Repeat the material exactly, leaving nothing out.

- - - - - - -

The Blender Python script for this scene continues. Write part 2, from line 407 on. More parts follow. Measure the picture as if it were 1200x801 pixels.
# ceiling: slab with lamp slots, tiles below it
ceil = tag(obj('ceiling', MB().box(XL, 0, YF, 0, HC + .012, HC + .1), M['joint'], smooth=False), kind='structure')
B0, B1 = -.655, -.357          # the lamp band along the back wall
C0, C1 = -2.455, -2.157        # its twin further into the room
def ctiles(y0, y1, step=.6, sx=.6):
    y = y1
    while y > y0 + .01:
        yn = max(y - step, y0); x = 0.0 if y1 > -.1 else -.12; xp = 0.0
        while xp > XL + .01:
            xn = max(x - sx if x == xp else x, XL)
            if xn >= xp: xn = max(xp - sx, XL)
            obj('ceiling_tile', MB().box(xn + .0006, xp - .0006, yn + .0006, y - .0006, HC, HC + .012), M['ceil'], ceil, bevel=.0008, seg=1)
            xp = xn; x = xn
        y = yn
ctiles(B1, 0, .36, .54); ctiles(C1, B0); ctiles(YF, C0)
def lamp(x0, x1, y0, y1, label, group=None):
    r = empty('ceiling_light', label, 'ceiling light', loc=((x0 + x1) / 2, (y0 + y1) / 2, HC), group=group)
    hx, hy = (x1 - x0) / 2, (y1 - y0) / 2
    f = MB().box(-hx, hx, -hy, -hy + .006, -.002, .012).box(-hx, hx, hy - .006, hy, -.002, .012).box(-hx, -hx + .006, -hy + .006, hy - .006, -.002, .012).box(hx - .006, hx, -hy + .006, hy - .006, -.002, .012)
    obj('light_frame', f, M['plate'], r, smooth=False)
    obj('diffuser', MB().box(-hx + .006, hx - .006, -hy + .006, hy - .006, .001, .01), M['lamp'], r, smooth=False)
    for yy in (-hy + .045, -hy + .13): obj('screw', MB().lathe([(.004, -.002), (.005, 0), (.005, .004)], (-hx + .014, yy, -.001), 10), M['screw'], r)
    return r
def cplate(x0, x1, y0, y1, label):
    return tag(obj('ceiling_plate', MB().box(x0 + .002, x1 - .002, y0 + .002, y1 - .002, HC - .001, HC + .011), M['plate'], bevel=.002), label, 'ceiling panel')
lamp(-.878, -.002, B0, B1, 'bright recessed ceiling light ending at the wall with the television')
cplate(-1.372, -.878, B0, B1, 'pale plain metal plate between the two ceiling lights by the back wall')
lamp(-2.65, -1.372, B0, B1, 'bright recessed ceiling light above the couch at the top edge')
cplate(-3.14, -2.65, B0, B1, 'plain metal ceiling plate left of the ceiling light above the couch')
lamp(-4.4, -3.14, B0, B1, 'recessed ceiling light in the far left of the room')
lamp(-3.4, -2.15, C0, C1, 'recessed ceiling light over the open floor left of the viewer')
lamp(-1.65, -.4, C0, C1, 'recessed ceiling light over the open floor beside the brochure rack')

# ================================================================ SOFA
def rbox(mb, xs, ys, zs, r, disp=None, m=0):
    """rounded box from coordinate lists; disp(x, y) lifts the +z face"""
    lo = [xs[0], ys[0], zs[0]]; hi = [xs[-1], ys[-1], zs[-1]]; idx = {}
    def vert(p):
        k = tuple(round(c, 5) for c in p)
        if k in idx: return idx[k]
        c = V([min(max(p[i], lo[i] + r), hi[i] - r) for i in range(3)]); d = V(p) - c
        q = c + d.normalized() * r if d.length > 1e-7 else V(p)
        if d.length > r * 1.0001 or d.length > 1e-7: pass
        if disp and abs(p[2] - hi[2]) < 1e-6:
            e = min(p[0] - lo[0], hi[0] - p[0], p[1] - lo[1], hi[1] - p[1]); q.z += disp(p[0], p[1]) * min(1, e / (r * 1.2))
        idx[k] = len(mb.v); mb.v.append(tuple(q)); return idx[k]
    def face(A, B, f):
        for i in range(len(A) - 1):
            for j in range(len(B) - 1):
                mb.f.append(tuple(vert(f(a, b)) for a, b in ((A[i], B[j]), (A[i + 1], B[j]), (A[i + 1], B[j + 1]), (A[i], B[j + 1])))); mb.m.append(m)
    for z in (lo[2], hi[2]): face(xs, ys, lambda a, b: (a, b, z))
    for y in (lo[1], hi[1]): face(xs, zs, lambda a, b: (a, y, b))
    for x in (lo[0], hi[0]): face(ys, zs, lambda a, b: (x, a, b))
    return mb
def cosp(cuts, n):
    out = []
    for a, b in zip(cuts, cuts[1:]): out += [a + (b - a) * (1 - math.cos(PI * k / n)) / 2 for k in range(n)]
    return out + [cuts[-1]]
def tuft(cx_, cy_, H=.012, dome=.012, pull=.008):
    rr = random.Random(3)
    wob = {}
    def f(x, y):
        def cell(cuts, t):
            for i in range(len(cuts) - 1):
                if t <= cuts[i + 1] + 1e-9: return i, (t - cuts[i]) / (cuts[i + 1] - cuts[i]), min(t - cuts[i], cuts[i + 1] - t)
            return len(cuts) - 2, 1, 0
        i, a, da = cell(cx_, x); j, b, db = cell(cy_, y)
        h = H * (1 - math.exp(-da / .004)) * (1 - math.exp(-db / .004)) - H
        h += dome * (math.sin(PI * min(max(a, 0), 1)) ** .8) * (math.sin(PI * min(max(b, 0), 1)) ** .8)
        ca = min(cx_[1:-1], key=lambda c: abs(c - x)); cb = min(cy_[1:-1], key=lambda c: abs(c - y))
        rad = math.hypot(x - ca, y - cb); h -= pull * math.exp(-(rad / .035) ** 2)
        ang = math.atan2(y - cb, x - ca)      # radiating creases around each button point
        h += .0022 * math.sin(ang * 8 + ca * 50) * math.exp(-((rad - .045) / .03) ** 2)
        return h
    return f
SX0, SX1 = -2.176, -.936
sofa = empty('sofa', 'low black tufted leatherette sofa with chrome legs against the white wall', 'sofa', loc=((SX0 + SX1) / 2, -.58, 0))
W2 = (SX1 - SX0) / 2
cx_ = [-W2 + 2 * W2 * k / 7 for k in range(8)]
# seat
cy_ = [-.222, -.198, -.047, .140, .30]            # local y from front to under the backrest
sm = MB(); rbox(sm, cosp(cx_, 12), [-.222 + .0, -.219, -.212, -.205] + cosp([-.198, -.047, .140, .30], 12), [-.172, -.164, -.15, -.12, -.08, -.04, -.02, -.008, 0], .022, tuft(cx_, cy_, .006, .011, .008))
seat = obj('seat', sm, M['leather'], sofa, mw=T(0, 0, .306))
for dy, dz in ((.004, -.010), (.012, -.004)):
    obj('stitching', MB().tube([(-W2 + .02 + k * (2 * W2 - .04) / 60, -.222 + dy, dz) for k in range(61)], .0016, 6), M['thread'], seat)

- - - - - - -

§ **ANSWER TO THIS PROBLEM**:
The Blender Python script for this scene continues. Write part 2, from line 407 on. More parts follow. Measure the picture as if it were 1200x801 pixels.
# ceiling: slab with lamp slots, tiles below it
ceil = tag(obj('ceiling', MB().box(XL, 0, YF, 0, HC + .012, HC + .1), M['joint'], smooth=False), kind='structure')
B0, B1 = -.655, -.357          # the lamp band along the back wall
C0, C1 = -2.455, -2.157        # its twin further into the room
def ctiles(y0, y1, step=.6, sx=.6):
    y = y1
    while y > y0 + .01:
        yn = max(y - step, y0); x = 0.0 if y1 > -.1 else -.12; xp = 0.0
        while xp > XL + .01:
            xn = max(x - sx if x == xp else x, XL)
            if xn >= xp: xn = max(xp - sx, XL)
            obj('ceiling_tile', MB().box(xn + .0006, xp - .0006, yn + .0006, y - .0006, HC, HC + .012), M['ceil'], ceil, bevel=.0008, seg=1)
            xp = xn; x = xn
        y = yn
ctiles(B1, 0, .36, .54); ctiles(C1, B0); ctiles(YF, C0)
def lamp(x0, x1, y0, y1, label, group=None):
    r = empty('ceiling_light', label, 'ceiling light', loc=((x0 + x1) / 2, (y0 + y1) / 2, HC), group=group)
    hx, hy = (x1 - x0) / 2, (y1 - y0) / 2
    f = MB().box(-hx, hx, -hy, -hy + .006, -.002, .012).box(-hx, hx, hy - .006, hy, -.002, .012).box(-hx, -hx + .006, -hy + .006, hy - .006, -.002, .012).box(hx - .006, hx, -hy + .006, hy - .006, -.002, .012)
    obj('light_frame', f, M['plate'], r, smooth=False)
    obj('diffuser', MB().box(-hx + .006, hx - .006, -hy + .006, hy - .006, .001, .01), M['lamp'], r, smooth=False)
    for yy in (-hy + .045, -hy + .13): obj('screw', MB().lathe([(.004, -.002), (.005, 0), (.005, .004)], (-hx + .014, yy, -.001), 10), M['screw'], r)
    return r
def cplate(x0, x1, y0, y1, label):
    return tag(obj('ceiling_plate', MB().box(x0 + .002, x1 - .002, y0 + .002, y1 - .002, HC - .001, HC + .011), M['plate'], bevel=.002), label, 'ceiling panel')
lamp(-.878, -.002, B0, B1, 'bright recessed ceiling light ending at the wall with the television')
cplate(-1.372, -.878, B0, B1, 'pale plain metal plate between the two ceiling lights by the back wall')
lamp(-2.65, -1.372, B0, B1, 'bright recessed ceiling light above the couch at the top edge')
cplate(-3.14, -2.65, B0, B1, 'plain metal ceiling plate left of the ceiling light above the couch')
lamp(-4.4, -3.14, B0, B1, 'recessed ceiling light in the far left of the room')
lamp(-3.4, -2.15, C0, C1, 'recessed ceiling light over the open floor left of the viewer')
lamp(-1.65, -.4, C0, C1, 'recessed ceiling light over the open floor beside the brochure rack')

# ================================================================ SOFA
def rbox(mb, xs, ys, zs, r, disp=None, m=0):
    """rounded box from coordinate lists; disp(x, y) lifts the +z face"""
    lo = [xs[0], ys[0], zs[0]]; hi = [xs[-1], ys[-1], zs[-1]]; idx = {}
    def vert(p):
        k = tuple(round(c, 5) for c in p)
        if k in idx: return idx[k]
        c = V([min(max(p[i], lo[i] + r), hi[i] - r) for i in range(3)]); d = V(p) - c
        q = c + d.normalized() * r if d.length > 1e-7 else V(p)
        if d.length > r * 1.0001 or d.length > 1e-7: pass
        if disp and abs(p[2] - hi[2]) < 1e-6:
            e = min(p[0] - lo[0], hi[0] - p[0], p[1] - lo[1], hi[1] - p[1]); q.z += disp(p[0], p[1]) * min(1, e / (r * 1.2))
        idx[k] = len(mb.v); mb.v.append(tuple(q)); return idx[k]
    def face(A, B, f):
        for i in range(len(A) - 1):
            for j in range(len(B) - 1):
                mb.f.append(tuple(vert(f(a, b)) for a, b in ((A[i], B[j]), (A[i + 1], B[j]), (A[i + 1], B[j + 1]), (A[i], B[j + 1])))); mb.m.append(m)
    for z in (lo[2], hi[2]): face(xs, ys, lambda a, b: (a, b, z))
    for y in (lo[1], hi[1]): face(xs, zs, lambda a, b: (a, y, b))
    for x in (lo[0], hi[0]): face(ys, zs, lambda a, b: (x, a, b))
    return mb
def cosp(cuts, n):
    out = []
    for a, b in zip(cuts, cuts[1:]): out += [a + (b - a) * (1 - math.cos(PI * k / n)) / 2 for k in range(n)]
    return out + [cuts[-1]]
def tuft(cx_, cy_, H=.012, dome=.012, pull=.008):
    rr = random.Random(3)
    wob = {}
    def f(x, y):
        def cell(cuts, t):
            for i in range(len(cuts) - 1):
                if t <= cuts[i + 1] + 1e-9: return i, (t - cuts[i]) / (cuts[i + 1] - cuts[i]), min(t - cuts[i], cuts[i + 1] - t)
            return len(cuts) - 2, 1, 0
        i, a, da = cell(cx_, x); j, b, db = cell(cy_, y)
        h = H * (1 - math.exp(-da / .004)) * (1 - math.exp(-db / .004)) - H
        h += dome * (math.sin(PI * min(max(a, 0), 1)) ** .8) * (math.sin(PI * min(max(b, 0), 1)) ** .8)
        ca = min(cx_[1:-1], key=lambda c: abs(c - x)); cb = min(cy_[1:-1], key=lambda c: abs(c - y))
        rad = math.hypot(x - ca, y - cb); h -= pull * math.exp(-(rad / .035) ** 2)
        ang = math.atan2(y - cb, x - ca)      # radiating creases around each button point
        h += .0022 * math.sin(ang * 8 + ca * 50) * math.exp(-((rad - .045) / .03) ** 2)
        return h
    return f
SX0, SX1 = -2.176, -.936
sofa = empty('sofa', 'low black tufted leatherette sofa with chrome legs against the white wall', 'sofa', loc=((SX0 + SX1) / 2, -.58, 0))
W2 = (SX1 - SX0) / 2
cx_ = [-W2 + 2 * W2 * k / 7 for k in range(8)]
# seat
cy_ = [-.222, -.198, -.047, .140, .30]            # local y from front to under the backrest
sm = MB(); rbox(sm, cosp(cx_, 12), [-.222 + .0, -.219, -.212, -.205] + cosp([-.198, -.047, .140, .30], 12), [-.172, -.164, -.15, -.12, -.08, -.04, -.02, -.008, 0], .022, tuft(cx_, cy_, .006, .011, .008))
seat = obj('seat', sm, M['leather'], sofa, mw=T(0, 0, .306))
for dy, dz in ((.004, -.010), (.012, -.004)):
    obj('stitching', MB().tube([(-W2 + .02 + k * (2 * W2 - .04) / 60, -.222 + dy, dz) for k in range(61)], .0016, 6), M['thread'], seat)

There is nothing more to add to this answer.